What is the difference between a Think-Tank and a PR Firm? Most people would probably answer “Not Much.”
And what if that Think-Tank is government funded?
The Mineta Transportation Institute describes their ogranization as follows:
“It was established by Congress in 1991 as part of the Intermodal Surface Transportation Efficiency Act (ISTEA) and was reauthorized under TEA-21 and again under SAFETEA-LU. The Institute is funded by Congress through the US Department of Transportation’s (DOT) Research and Innovative Technology Administration, by the California Legislature through the Department of Transportation (Caltrans), and by other public and private grants and donations, including grants from the US Department of Homeland Security.”
It’s Board includes Steve Heminger (Exec. Director of the MTC), Thomas E. Barron (President Parsons Transportation Group) and many other representatives of the transportation consulting complex. Like any other Think-Tank, its publications serve to promote the sponsors. But unlike a corporate Think-Tank, this one is government funded — and it promotes mega-projects that benefit the big construction firms.
Case in point, a report that hit the PR wires just today regarding the California High-Speed Rail project. The report is called Research finding: California high-speed rail can bring positive urban transformations; however, the title of the report is meaningless: there was no actual research. Instead, it is an opportunity for civic boosterism on the part of City Councilmembers and staff regarding the project.

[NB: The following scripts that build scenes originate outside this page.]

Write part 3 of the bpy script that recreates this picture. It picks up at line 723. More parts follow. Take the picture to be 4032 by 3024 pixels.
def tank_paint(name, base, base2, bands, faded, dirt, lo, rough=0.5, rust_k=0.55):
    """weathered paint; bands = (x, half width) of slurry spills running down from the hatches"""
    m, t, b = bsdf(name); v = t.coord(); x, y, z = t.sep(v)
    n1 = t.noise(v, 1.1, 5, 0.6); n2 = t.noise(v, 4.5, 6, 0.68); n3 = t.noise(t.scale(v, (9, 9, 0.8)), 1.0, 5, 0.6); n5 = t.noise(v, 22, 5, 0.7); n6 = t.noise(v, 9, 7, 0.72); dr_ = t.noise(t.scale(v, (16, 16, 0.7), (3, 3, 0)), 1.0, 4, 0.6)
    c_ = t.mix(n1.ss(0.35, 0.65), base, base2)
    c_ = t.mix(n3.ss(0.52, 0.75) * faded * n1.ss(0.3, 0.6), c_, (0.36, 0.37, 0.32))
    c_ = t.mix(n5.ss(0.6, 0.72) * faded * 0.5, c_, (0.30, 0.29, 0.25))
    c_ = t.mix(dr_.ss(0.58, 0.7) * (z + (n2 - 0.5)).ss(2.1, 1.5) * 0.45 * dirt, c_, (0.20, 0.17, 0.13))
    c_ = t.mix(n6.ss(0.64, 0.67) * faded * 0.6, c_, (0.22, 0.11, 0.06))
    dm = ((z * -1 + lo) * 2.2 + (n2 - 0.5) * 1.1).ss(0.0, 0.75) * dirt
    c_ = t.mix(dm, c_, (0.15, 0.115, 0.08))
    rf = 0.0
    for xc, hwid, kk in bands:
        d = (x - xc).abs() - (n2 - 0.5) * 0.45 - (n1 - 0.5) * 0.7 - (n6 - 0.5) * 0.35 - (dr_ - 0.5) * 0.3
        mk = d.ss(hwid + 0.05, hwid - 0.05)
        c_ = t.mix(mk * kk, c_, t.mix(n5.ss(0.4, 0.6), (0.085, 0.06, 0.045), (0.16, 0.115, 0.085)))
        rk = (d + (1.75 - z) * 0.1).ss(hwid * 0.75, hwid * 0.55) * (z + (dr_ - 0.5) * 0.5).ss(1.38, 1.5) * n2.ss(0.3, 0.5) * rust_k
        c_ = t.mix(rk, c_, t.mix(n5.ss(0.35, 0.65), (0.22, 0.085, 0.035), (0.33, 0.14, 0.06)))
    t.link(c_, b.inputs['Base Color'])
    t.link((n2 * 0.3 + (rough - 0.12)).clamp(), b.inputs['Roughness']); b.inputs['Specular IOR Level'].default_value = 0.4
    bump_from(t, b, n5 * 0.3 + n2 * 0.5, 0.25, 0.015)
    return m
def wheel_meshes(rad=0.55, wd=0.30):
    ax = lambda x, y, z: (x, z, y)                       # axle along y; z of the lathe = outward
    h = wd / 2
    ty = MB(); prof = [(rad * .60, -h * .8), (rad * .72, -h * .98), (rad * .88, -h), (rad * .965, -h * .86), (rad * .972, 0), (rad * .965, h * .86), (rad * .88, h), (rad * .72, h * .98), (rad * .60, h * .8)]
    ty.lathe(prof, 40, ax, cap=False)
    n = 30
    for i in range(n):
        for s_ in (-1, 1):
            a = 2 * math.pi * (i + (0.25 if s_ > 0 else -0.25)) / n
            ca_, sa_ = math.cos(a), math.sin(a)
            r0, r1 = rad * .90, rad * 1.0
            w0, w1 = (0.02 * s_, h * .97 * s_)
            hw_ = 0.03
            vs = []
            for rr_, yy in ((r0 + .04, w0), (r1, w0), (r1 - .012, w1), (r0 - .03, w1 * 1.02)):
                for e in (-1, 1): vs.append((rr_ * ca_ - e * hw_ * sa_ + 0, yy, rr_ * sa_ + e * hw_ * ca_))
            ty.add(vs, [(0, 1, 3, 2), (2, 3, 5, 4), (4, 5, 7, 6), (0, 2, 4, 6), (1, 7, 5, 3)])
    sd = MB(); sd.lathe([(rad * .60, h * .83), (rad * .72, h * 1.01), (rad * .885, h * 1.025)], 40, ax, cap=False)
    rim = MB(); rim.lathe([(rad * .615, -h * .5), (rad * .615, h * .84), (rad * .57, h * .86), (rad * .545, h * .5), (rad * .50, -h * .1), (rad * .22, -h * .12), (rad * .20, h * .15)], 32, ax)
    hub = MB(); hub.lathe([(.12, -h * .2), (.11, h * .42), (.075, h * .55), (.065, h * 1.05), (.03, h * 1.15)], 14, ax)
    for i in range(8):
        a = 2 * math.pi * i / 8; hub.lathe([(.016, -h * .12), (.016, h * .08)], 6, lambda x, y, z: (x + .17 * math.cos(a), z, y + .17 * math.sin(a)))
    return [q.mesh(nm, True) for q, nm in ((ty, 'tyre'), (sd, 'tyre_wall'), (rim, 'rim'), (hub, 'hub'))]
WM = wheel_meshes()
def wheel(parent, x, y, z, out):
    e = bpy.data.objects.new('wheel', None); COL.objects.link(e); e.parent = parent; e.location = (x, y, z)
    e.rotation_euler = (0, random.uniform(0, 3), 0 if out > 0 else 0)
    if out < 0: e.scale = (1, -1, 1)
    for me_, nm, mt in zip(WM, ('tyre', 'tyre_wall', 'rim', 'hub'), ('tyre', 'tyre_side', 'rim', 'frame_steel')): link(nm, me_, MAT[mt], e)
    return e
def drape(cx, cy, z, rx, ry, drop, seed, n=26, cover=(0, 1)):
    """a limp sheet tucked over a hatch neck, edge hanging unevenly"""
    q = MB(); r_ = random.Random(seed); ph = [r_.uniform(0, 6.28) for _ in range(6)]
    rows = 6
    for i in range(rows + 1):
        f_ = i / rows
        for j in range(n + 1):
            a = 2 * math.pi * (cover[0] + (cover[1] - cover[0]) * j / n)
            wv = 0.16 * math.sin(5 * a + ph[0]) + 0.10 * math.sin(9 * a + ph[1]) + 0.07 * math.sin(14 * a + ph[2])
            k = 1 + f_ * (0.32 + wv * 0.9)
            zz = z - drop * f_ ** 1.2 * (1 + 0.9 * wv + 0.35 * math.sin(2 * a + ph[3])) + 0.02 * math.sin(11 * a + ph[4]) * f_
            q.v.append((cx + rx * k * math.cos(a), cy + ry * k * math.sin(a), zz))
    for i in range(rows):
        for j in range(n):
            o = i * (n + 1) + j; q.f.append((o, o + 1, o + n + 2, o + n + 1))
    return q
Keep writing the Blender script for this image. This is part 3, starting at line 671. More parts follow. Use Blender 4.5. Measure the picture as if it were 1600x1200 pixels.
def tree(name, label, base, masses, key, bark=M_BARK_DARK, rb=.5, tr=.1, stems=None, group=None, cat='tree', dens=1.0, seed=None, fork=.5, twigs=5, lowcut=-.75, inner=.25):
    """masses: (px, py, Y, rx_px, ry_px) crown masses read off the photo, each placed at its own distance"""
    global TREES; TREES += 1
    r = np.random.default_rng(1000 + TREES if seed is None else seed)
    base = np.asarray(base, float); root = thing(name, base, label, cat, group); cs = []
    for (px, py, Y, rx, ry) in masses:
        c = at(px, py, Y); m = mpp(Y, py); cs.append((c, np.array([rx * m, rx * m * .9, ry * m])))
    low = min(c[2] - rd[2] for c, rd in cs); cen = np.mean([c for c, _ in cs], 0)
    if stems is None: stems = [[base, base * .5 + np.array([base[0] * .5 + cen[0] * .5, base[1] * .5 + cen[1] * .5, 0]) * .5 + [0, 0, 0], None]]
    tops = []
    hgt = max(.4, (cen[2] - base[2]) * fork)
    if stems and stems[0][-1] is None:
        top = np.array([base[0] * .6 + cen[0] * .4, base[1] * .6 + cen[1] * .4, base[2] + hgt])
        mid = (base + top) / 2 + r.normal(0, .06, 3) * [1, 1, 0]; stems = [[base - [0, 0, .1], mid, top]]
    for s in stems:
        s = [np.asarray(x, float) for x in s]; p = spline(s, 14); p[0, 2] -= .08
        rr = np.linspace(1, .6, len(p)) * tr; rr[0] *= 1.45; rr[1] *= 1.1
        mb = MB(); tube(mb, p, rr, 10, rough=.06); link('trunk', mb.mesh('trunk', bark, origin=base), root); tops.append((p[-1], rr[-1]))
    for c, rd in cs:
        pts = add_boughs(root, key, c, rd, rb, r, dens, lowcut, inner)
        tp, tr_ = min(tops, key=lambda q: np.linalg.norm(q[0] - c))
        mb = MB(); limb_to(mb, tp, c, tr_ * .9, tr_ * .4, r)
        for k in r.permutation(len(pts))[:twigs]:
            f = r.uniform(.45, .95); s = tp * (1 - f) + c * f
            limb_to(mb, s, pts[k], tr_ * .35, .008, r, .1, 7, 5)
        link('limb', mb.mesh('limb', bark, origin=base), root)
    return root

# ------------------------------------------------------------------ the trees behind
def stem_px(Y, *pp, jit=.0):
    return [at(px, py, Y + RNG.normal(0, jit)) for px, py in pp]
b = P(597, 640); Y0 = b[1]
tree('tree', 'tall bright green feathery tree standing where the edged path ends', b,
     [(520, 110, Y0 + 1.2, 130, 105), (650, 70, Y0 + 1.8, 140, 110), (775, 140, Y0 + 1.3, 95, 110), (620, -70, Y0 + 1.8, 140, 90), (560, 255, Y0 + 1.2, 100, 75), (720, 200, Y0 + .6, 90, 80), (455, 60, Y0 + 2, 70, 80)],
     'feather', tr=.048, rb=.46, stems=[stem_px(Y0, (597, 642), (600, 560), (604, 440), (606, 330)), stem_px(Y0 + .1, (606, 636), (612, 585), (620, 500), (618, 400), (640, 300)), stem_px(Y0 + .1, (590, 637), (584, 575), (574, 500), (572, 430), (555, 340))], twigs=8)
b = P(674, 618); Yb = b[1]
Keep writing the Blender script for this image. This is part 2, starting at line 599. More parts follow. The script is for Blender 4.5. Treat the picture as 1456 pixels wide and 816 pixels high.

The “study” covers several major stations for the project, but let’s focus on its coverage of San Jose. I selected San Jose not just because the “Institute” is headquartered there, and not just because Diridon Station is named for the Institute’s Exec. Director, but because the Diridon station exemplifies the fact that the HSR will actually bring no transformation whatsoever.
Here is the sales pitch from San Jose’s Transportation Policy Manager, Ben Tripousis (page 138):
As Tripousis reasoned, “With a fully builtout Diridon station, we will have more transit nodes than Transbay in San Francisco with HSR, BART, light rail, Amtrak, and Caltrain. We like to think that it sets us up to be in a position to have people take transit to transit.” Dennis Korbiak expects that the HSR will spur development around the Diridon station, adding a significant area that is currently underdeveloped to the downtown core. Station area design consultant, Frank Fuller, envisions the Diridon station as a dense urban center with mixed-use, office, and entertainment uses applications, “which is likely to appeal to a demographic of younger technology-based individuals employed in the area, and possibly encouraging many of them to live near the station.
And what about the pedestrian and bike environment? The Diridon area, like the rest of San Jose, is awful for bikes and peds. And the huge parking planned around the station won’t make it any better. But you wouldn’t know that from the Mineta Institute report:
This would really be a vibrant place, with a lot of attention given to place-making, and major attractions for urban dwellers and visitors…. There will be virtually no car traffic through that area; it will be entirely pedestrian and bike, with a few exceptions – maybe taxis and zip cars.
Whoever put that paragraph in the report ought to be, um, institutionalized.